Density matrix approach to photon-assisted tunneling in the transfer Hamiltonian formalism

TL;DR

This paper develops a density matrix framework for photon-assisted tunneling, revealing how electromagnetic fields influence tunneling currents and extend non-linear optical concepts within the transfer Hamiltonian formalism.

Contribution

It introduces a density matrix approach to photon-assisted tunneling, connecting it with Bardeen's expression and extending it to multi-photon processes in a unified formalism.

Findings

Photon-assisted tunneling occurs due to time-varying polarization and wavefunction overlap.

Photon energy acts as an effective bias in asymmetric tunneling.

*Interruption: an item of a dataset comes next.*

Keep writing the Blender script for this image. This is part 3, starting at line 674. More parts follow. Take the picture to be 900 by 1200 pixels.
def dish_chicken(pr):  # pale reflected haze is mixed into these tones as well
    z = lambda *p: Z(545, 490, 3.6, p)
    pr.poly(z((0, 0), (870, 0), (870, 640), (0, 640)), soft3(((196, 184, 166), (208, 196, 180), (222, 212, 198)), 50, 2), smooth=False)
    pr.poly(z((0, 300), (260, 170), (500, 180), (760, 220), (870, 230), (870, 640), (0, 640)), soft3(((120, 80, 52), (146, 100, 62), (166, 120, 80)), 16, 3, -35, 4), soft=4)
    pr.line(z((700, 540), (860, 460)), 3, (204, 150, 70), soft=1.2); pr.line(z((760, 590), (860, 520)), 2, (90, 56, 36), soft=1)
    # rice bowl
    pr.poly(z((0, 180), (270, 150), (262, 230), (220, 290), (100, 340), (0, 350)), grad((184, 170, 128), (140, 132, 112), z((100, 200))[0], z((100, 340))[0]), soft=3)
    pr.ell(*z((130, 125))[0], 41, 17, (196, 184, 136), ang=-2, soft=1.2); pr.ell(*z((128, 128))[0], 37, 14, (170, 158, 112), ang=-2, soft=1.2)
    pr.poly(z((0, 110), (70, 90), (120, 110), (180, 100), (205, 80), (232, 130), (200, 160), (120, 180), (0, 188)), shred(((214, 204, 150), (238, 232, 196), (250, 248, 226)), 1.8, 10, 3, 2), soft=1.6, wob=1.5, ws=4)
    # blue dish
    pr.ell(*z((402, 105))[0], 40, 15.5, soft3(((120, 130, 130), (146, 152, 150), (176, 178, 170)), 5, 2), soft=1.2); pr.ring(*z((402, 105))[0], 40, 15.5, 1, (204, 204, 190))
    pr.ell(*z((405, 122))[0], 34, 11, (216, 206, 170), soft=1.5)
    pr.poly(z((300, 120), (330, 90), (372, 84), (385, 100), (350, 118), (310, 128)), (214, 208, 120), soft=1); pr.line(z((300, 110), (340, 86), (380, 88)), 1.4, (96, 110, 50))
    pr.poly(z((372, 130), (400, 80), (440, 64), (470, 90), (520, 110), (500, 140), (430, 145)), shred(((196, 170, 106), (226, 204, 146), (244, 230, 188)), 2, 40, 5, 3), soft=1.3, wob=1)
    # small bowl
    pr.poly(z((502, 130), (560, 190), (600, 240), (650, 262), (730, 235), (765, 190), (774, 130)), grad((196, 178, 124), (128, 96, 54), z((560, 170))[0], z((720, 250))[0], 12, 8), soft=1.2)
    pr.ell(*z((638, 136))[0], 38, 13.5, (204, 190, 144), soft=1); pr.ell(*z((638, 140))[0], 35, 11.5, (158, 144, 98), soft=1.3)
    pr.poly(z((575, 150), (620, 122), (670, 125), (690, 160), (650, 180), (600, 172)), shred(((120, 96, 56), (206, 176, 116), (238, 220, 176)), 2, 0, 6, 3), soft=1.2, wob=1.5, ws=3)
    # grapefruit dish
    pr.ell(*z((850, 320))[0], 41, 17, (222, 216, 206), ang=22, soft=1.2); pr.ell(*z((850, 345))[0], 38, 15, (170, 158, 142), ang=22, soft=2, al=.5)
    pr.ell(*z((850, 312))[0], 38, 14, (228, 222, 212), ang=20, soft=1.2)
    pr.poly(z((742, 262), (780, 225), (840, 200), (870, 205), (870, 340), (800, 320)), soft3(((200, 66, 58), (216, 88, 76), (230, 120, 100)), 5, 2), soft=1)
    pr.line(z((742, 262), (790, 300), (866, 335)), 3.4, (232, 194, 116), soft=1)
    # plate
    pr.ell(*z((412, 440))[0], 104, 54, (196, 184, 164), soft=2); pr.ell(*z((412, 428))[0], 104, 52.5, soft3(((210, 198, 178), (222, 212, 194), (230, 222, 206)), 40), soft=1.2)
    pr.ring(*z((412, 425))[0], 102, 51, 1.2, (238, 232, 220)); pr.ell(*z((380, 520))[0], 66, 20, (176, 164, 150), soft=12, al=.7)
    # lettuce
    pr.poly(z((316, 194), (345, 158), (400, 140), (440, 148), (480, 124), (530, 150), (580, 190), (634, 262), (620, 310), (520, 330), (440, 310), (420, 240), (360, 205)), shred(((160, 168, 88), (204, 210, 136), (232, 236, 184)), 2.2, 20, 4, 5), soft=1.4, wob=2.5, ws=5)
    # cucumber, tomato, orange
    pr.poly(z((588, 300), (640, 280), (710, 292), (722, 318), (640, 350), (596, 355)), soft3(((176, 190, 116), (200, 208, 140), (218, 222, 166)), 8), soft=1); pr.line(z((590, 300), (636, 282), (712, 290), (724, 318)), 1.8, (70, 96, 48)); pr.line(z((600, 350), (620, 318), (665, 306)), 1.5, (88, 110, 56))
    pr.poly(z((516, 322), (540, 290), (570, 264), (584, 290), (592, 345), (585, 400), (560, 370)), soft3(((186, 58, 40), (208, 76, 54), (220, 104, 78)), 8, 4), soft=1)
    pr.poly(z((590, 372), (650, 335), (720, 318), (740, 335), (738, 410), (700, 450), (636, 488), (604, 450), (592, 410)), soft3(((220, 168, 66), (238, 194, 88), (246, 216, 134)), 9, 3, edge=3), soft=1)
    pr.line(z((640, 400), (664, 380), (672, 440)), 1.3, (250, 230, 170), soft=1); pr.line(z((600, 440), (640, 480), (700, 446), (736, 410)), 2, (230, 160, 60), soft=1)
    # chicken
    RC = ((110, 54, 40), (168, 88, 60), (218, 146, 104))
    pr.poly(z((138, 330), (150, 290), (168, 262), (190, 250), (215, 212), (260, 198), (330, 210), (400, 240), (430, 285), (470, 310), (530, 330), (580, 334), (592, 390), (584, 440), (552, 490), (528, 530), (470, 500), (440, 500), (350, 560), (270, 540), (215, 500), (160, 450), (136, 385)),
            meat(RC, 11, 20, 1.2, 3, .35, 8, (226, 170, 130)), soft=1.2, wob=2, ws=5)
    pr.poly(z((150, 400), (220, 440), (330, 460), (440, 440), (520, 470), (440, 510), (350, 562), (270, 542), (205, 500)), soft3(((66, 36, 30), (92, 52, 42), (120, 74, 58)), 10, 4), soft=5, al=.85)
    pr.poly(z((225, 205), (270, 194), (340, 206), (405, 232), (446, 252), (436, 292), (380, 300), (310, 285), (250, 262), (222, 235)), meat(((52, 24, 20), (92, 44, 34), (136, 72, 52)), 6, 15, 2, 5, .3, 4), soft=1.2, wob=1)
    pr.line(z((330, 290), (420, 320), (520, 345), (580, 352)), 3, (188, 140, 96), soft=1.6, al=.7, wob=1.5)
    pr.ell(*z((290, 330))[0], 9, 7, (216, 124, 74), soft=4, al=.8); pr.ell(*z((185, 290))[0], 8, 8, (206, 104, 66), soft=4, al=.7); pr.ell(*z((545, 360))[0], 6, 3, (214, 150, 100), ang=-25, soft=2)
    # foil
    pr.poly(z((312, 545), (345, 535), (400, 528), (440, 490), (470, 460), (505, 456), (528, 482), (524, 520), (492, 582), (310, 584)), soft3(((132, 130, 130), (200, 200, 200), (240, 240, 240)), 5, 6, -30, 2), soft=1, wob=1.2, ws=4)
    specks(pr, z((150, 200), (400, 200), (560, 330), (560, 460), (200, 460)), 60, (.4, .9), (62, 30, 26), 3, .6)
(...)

Higher order density matrix terms lead to multi-photon tunneling currents.

Abstract

The transfer Hamiltonian tunneling current is derived in a time-dependent density matrix formulation and is used to examine photon-assisted tunneling. Bardeen's tunneling expression arises as the result of first order perturbation theory in a mean-field expansion of the density matrix. Photon-assisted tunneling from confined electromagnetic fields in the forbidden barrier region occurs due to time-varying polarization and wavefunction overlap in the gap, which leads to a non-zero tunneling current in asymmetric device structures, even in an unbiased state. The photon energy is seen to act as an effective temperature dependent bias in a uniform barrier asymmetric tunneling example problem. Higher order terms in the density matrix expansion give rise to multi-photon enhanced tunneling currents that can be considered an extension of non-linear optics where the non-linear conductance plays a similar role as the non-linear susceptibilities in the continuity equations.